IRISH Ferries is looking for over 4m from enterprise minister Micheal Martin to defray the cost of replacing its 500 Irish workers with cheaper staff from eastern Europe.

However, a Department of Enterprise spokeswoman said attorney general Rory Brady is still considering the legal questions surrounding the company's application for a rebate of the statutory redundancy payments made to its departing Irish crew.

Last year, Irish Ferries outraged unions and sparked street protests when it moved to replace its Irish workers with lower-paid agency workers, mainly from Latvia, and re-flag its ships in Cyprus. It offered its staff a severance payment of six weeks' pay per year of service, plus the two weeks' statutory redundancy entitlement.
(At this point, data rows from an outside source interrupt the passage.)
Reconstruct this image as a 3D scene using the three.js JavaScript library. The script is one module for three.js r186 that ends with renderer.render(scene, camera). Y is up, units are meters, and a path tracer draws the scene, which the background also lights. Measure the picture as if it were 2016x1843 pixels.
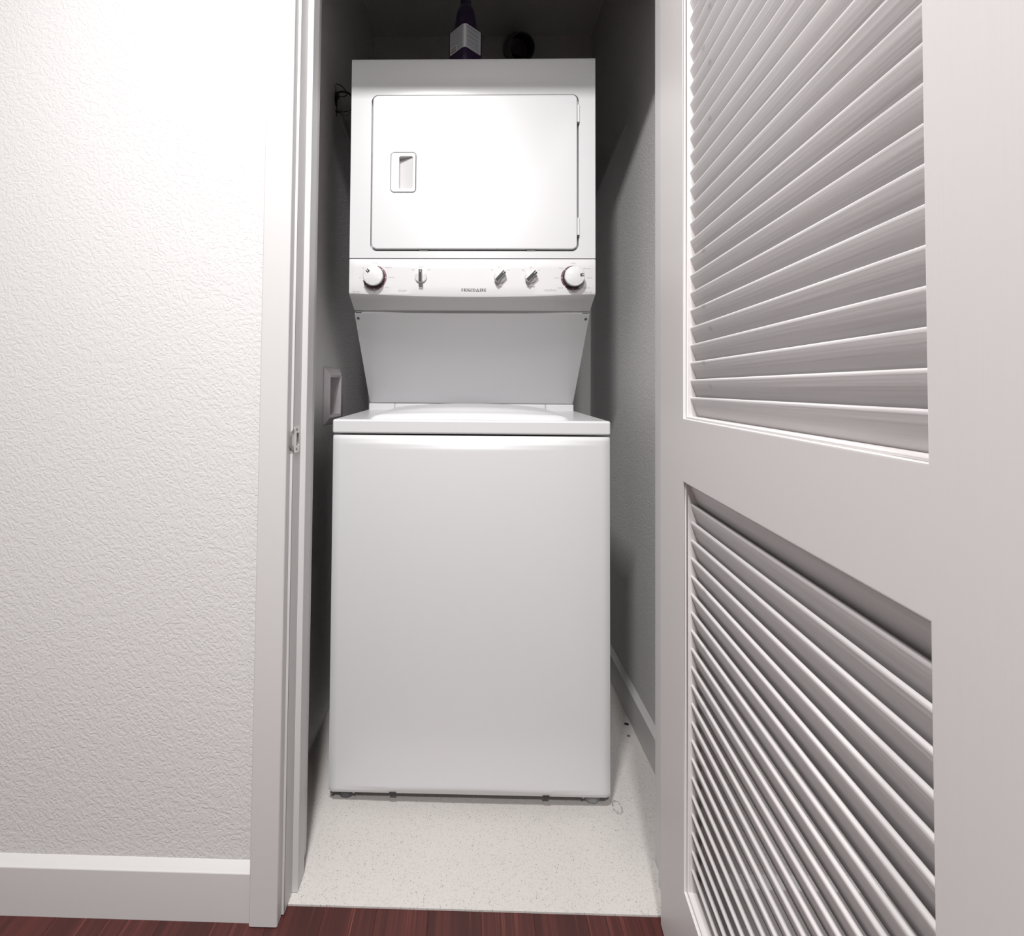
import * as THREE from 'three';
import { RoundedBoxGeometry } from 'three/addons/geometries/RoundedBoxGeometry.js';
import { RectAreaLightUniformsLib } from 'three/addons/lights/RectAreaLightUniformsLib.js';
import { mergeGeometries, mergeVertices, toCreasedNormals } from 'three/addons/utils/BufferGeometryUtils.js';

// ------------------------------------------------------------------ camera, light, exposure
const scene = new THREE.Scene();
scene.background = new THREE.Color(0x000000);
const IW = 2016, IH = 1843, F = 960;
const camera = new THREE.PerspectiveCamera(2 * Math.atan(IH / 2 / F) * 180 / Math.PI, IW / IH, 0.02, 30);
camera.setViewOffset(IW, IH, IW / 2 - 908.67, IH / 2 - 737.66, IW, IH);
camera.rotation.order = 'YXZ';
camera.position.set(-0.0049, 1.0203, 1.2113);
camera.rotation.set(0.0263, 0.019, 0.0103);
scene.add(camera);
const renderer = new THREE.WebGLRenderer({ antialias: true });
renderer.toneMapping = THREE.LinearToneMapping;
renderer.toneMappingExposure = 1.0;
renderer.shadowMap.enabled = true;
RectAreaLightUniformsLib.init();
// flush ceiling lamp almost above the camera, plus an added fill lamp further back
const LAMP_SIZE = 0.16, LAMPS = [[-0.205, 2.47, 1.12, 590], [0.0, 2.47, 2.2, 730]];
for (const [x, y, z, power] of LAMPS) {
  const l = new THREE.RectAreaLight(new THREE.Color().setRGB(1, 0.982, 0.978), power, LAMP_SIZE, LAMP_SIZE); l.name = 'lamp_and_fill_light';
  l.position.set(x, y, z); l.rotation.x = -Math.PI / 2; l.castShadow = true; scene.add(l);
}

// ------------------------------------------------------------------ helpers
let seed = 20240611;
function rnd() { seed = (seed + 0x6D2B79F5) | 0; let t = Math.imul(seed ^ (seed >>> 15), 1 | seed); t = (t + Math.imul(t ^ (t >>> 7), 61 | t)) ^ t; return ((t ^ (t >>> 14)) >>> 0) / 4294967296; }
const used = {};
function numbered(n) { const k = used[n] = (used[n] ?? -1) + 1; return k ? `${n}_${String(k).padStart(3, '0')}` : n; }
function mesh(name, geo, mat, parent = scene) {
  const m = new THREE.Mesh(geo, mat); m.name = parent === scene ? name : numbered(name);
  m.castShadow = m.receiveShadow = true; parent.add(m); return m;
}
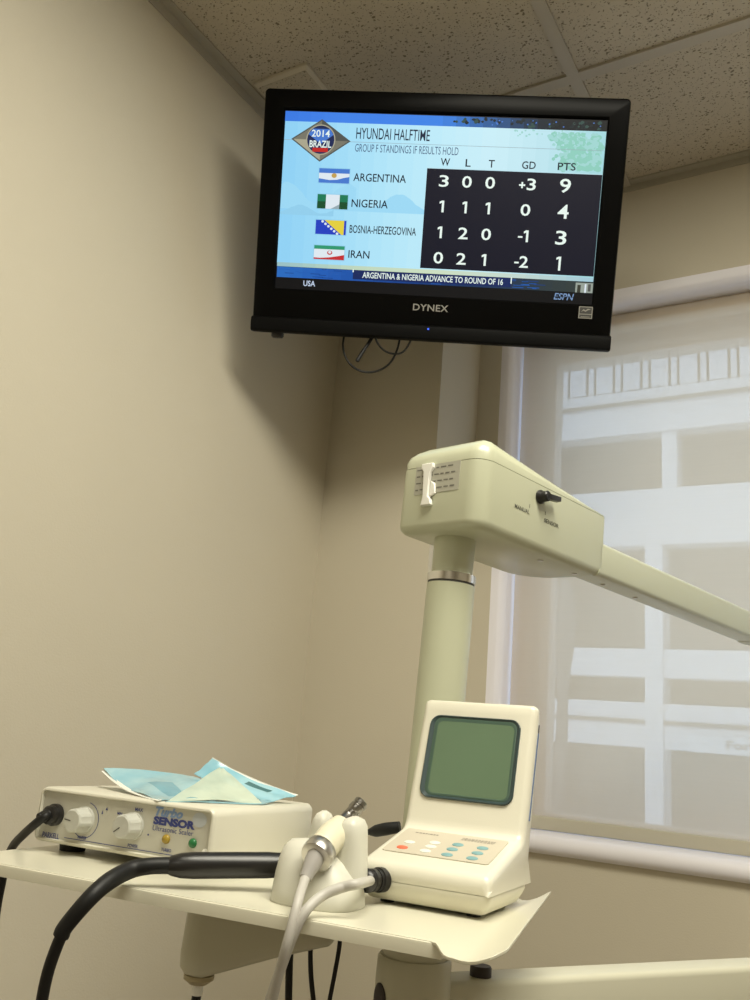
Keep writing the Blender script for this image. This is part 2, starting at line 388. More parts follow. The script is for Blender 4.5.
b.poly([F2(*p) for p in ((.2735, -.1595), (.295, -.1595), (.295, -.148), (.2735, -.148))], 1)
b.poly([F2(*p) for p in ((.2735, -.1665), (.295, -.1665), (.295, -.161), (.2735, -.161))], 1)
F3 = lambda u, v: (u, -.0011, v)
st = [(.276, -.157), (.280, -.1515), (.284, -.1535), (.288, -.150), (.293, -.1515), (.288, -.153), (.284, -.156), (.280, -.154)]
b.poly([F3(*p) for p in st], 0); b.poly([F3(*p) for p in ((.276, -.1655), (.292, -.1655), (.292, -.1645), (.276, -.1645))], 0)
b.build('energy_sticker', [mat('sticker_grey', (.30, .29, .26), .5), mat('sticker_dark', (.05, .05, .048), .5)], tv)
# the picture: one flat mesh with a material per colour
S = {}
SM = []
def sm(key, col, k=1.0):
    if key not in S: S[key] = len(SM); SM.append(emi('picture_'+key, col, k))
    return S[key]
b = MB(); L = [0.0]
def F(lv): return lambda u, v: (u/1000, .0035-lv*.00025, v/1000)
def quad(u0, v0, u1, v1, key, lv): b.poly([F(lv)(u0, v0), F(lv)(u1, v0), F(lv)(u1, v1), F(lv)(u0, v1)], S[key])
def polyp(pts, key, lv): b.poly([F(lv)(*p) for p in pts], S[key])
def hgrad(u0, v0, u1, v1, cols, lv, key):
    n = 24
    for i in range(n):
        t = (i+.5)/n*(len(cols)-1); j = min(int(t), len(cols)-2); f = t-j
        c = tuple(cols[j][q]*(1-f)+cols[j+1][q]*f for q in range(3)); kk = '%s%d' % (key, i); sm(kk, c)
        quad(u0+(u1-u0)*i/n, v0, u0+(u1-u0)*(i+1)/n, v1, kk, lv)
for key, c in dict(black=(7, 8, 12), white=(232, 246, 238), navy=(12, 14, 33), ink=(18, 24, 40), title=(28, 38, 60), sub=(72, 92, 124), steel=(120, 118, 104), steel2=(170, 166, 142), steel3=(82, 84, 80),
                   dball=(30, 42, 84), red=(190, 40, 36), fblue=(70, 120, 205), flw=(222, 232, 240), fgold=(196, 160, 84), ngreen=(26, 120, 84), ngreen2=(22, 78, 44), bblue=(34, 62, 190), byel=(226, 206, 62), igreen=(44, 150, 110),
                   ired=(196, 44, 50), water=(30, 92, 178), water2=(16, 62, 132), tbox=(18, 38, 92), gold=(196, 206, 176), tree=(158, 212, 208), tree2=(140, 204, 188), leafd=(20, 34, 40), leafm=(44, 74, 70), hill=(156, 216, 244),
                   hill2=(146, 206, 236), usa=(196, 212, 236), esp=(120, 150, 190), thumb=(150, 160, 150), rowl=(190, 226, 238), line=(150, 170, 178), brown=(58, 60, 50)).items(): sm(key, c)
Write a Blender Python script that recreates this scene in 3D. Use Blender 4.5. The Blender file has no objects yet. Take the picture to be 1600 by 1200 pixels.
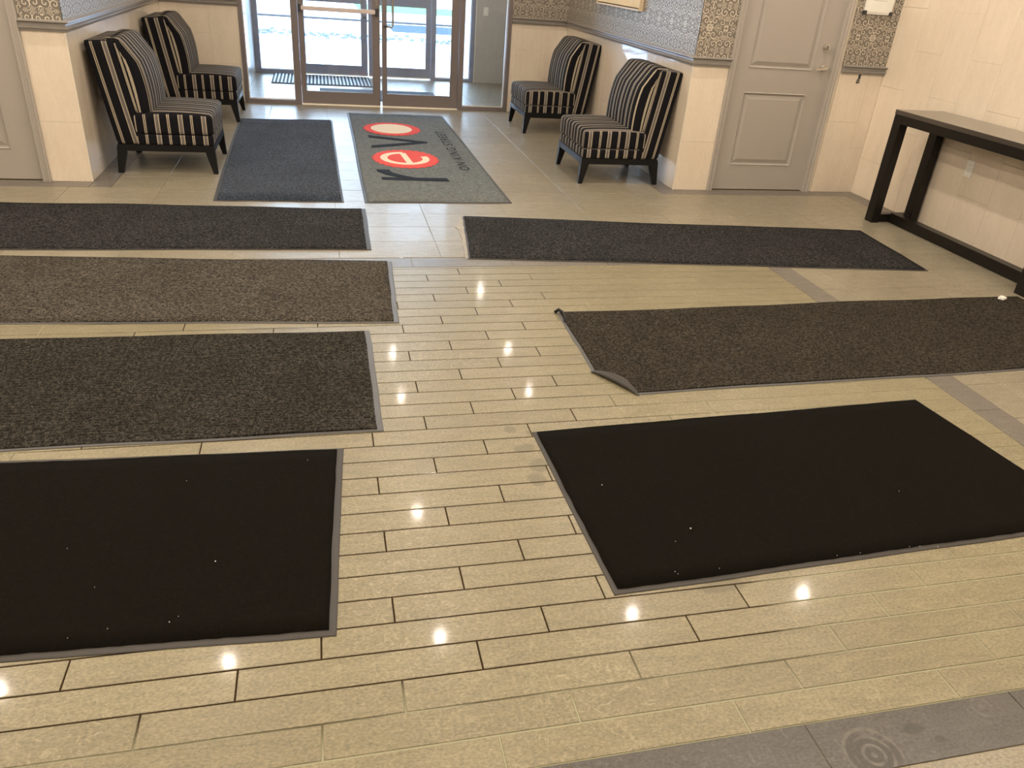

Under existing legislation, all workers are guaranteed two weeks' pay per year of service if they are made redundant. But companies are entitled to a government rebate of over half the cost of these statutory payouts as long as the redundancies are genuine in that the company is in financial difficulties.

It is understood the attorney general is examining whether the Irish Ferries redundancies are genuine before sanctioning the rebate.

But Brady, and Micheal Martin in particular, will be acutely aware of the public outrage that could follow if the taxpayer is forced to pay millions to help a company replace their Irish workforce with cheaper foreign labour.

In its recent financial report, the Irish Continental Group, which owns Irish Ferries, said redundancies cost the company 29.1m. "The figure is net of a rebate of the statutory redundancy element of the severance package of 4.1m. Application has been made to the appropriate authorities for the refund of this rebate, " said the report.

While the Irish Ferries dispute was eventually resolved, union pressure on Martin forced him to introduce legislation which will make it financially prohibitive for companies to replace their workers with cheaper labour.

Under the legislation companies will have to pay workers up to five years' pay in compensation if they are forced out in such circumstances.